Takeaway: Bring the flavor.

Balanced meals

Remember this concept? Meal kits do a great job of making sure customers get a square meal. Their meals come set with complementary fruit, vegetables and side dishes that all work together. And we’re not talking about the frozen peas and carrots that we know from TV dinners. As above, this is part of a trend of playing to foodie culture that has flourished with gourmet cooking content and celebrity chefs rising to prominence.

QSR and Fast Casual (and many, many Casual concepts) under-emphasize or else flat-out ignore meal balance. For a long time, guests looked past it and just had a meal with fries and a soda. We’re all more educated, even if the lesson is the same one taught in elementary school using the outdated food pyramid. How can your restaurant add vegetables or sides to the mix that make sense to your concept and will be embrace by your guest.

Takeaway: Side dishes can be the star.

There’s also something to be learned in where they fall short:

You can’t predict a craving.

It is great when you’ve pre-ordered that pork cutlet with green chiles, and it shows up three days later and you are still in the mood for it. Yes. However, when customers suffer multiple lapses in orders; when they pass on a meal that’s been delivered, we’ll begin to see attrition.

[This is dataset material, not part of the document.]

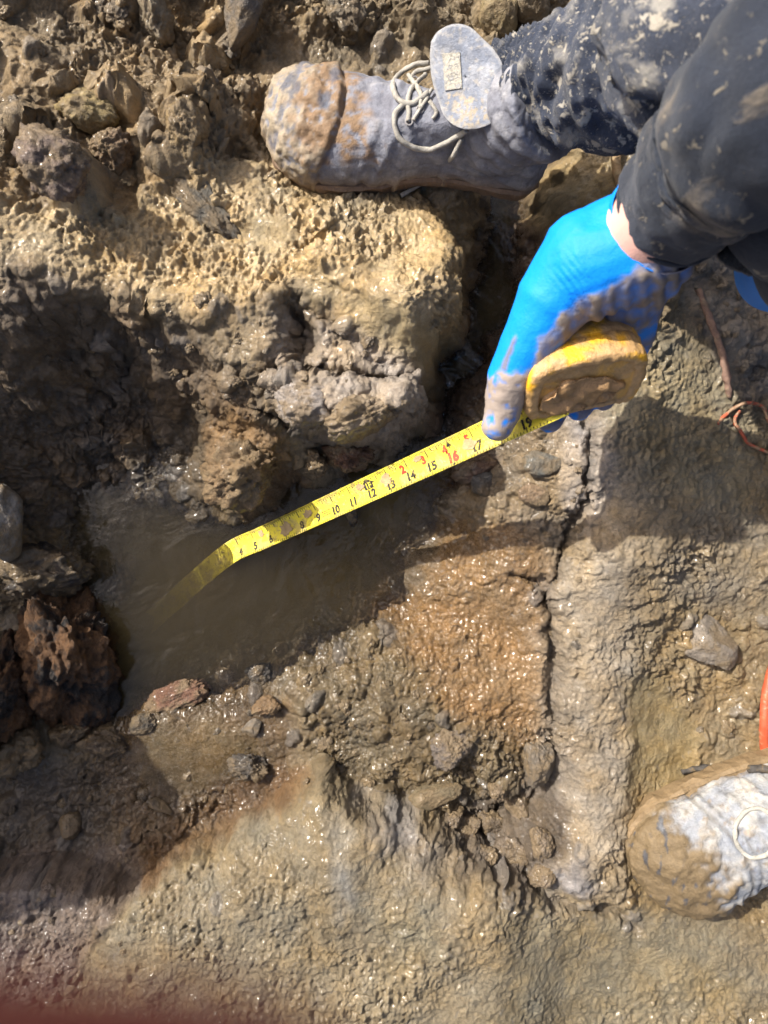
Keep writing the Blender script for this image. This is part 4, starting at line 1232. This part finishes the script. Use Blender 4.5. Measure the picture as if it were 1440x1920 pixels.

What most restaurants have going for them is the very thing that you cannot control. Making food that people crave. Know your guests, and continue catering to their tastes. They’ll come when they crave it.

Takeaway: Find ways to drive craving.

These along with other factors such as accurate portion size are reasons that meal kit services have blossomed in the US. But through careful study of their customers, restaurants can find keys to improving their offering, guest loyalty and new customer acquisition.